Anyway, here goes mine: Persuasion is my favorite Austen novel. I'm not exactly sure why. Of course, I, like everyone, loves me my Lizzie Bennet. But I've never been quite easy with her epiphany at Darcy's estate. Why there, surrounded by her spurned lover's pile of furnishings and stuff, did she understand that she never knew herself? The answers bother me. It's too, I dunno, bourgeois or something. (I know, I know, it really doesn't do to bring up this sort of language when talking about Austen, but there it is.)

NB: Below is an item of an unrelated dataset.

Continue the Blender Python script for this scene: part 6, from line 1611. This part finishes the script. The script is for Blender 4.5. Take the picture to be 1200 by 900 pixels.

I like the difference between Anne and the narrator. The narrator says terrible things, is prickly and funny, and does all the social mockery that Austen is best at. Her conjuring and dismissal of Dick Musgrove is truly brutal, and hysterical in its brutality. Anne is nothing of this. She is docile, domestic, competent and extremely forgiving. You'd probably want to punch her in the face. But the narrator doesn't lionize her, doesn't set her up as "perfection itself" (as Wentworth says, in the end). Indeed, Anne isn't even mentioned until several pages into the book, but she slowly appears, like someone being unwrapped. A corpse, or a lover. Both at once.
I like Anne and her regret. I like the silences she shares with Captain Wentworth. Reading this time, I noticed how little was actually said by our protagonists, how their silent misunderstanding tips slowly into silent understanding. Even Wentworth's declaration, the mending of the breach, is done in a letter, not with a voice, a rush of declarations. Those silent, speaking words themselves are penned while Wentworth eavesdrops, listening to Anne's quiet demurrings about her gender's capacity for pain and loss. Ah. And again, ah."
"This is a lovely story at any age, I think principally because the relationship between Anne Elliott and Captain Wentworth is the truest to life, the most nuanced and complicated, of any of Austen's. It's also actually, to me, the most romantic.
It also seems particularly rich in humor, characters' absurdities, revealing behaviors & funny dialog.
But to an older single woman, this story has even greater resonance - it's so satisfying to watch Anne come into her own when everyone thought it was too late for her. And remember, as I read on a friend's birthday cake, 50 is the new 30!"
"Whoa, I didn't expect this to be so heartbreaking. The only other Austen I've read is Pride and Prejudice, which I read as a teeenager. While I'm not certain, I suspect that I would still find Elizabeth Bennett sort of annoying, the way I find Katherine Hepburn sort of annoying. I really related to Anne Elliot, which is slightly embarrassing because what I responded to most was her pathetic-ness. I don't think I've ever seen insecurity and intense preoccupation/infatuation so truly depicted, or depicted to similarly to the way I experience the emotions. The novel picks up at a point where regrets from Anne's youth have become an intrinsic part of her personality. The man she loved, but rebuffed, has come back and she's forced to revisit the moment of this defining regretful moment. Anyway, what's so interesting, is that the book is not about her making amends, but about her understanding why she did what she did, how it's shaped her life and outlook, and figuring out how she should act in the present. She learns to understand herself and becomes a stronger person as a result. Plus, romance."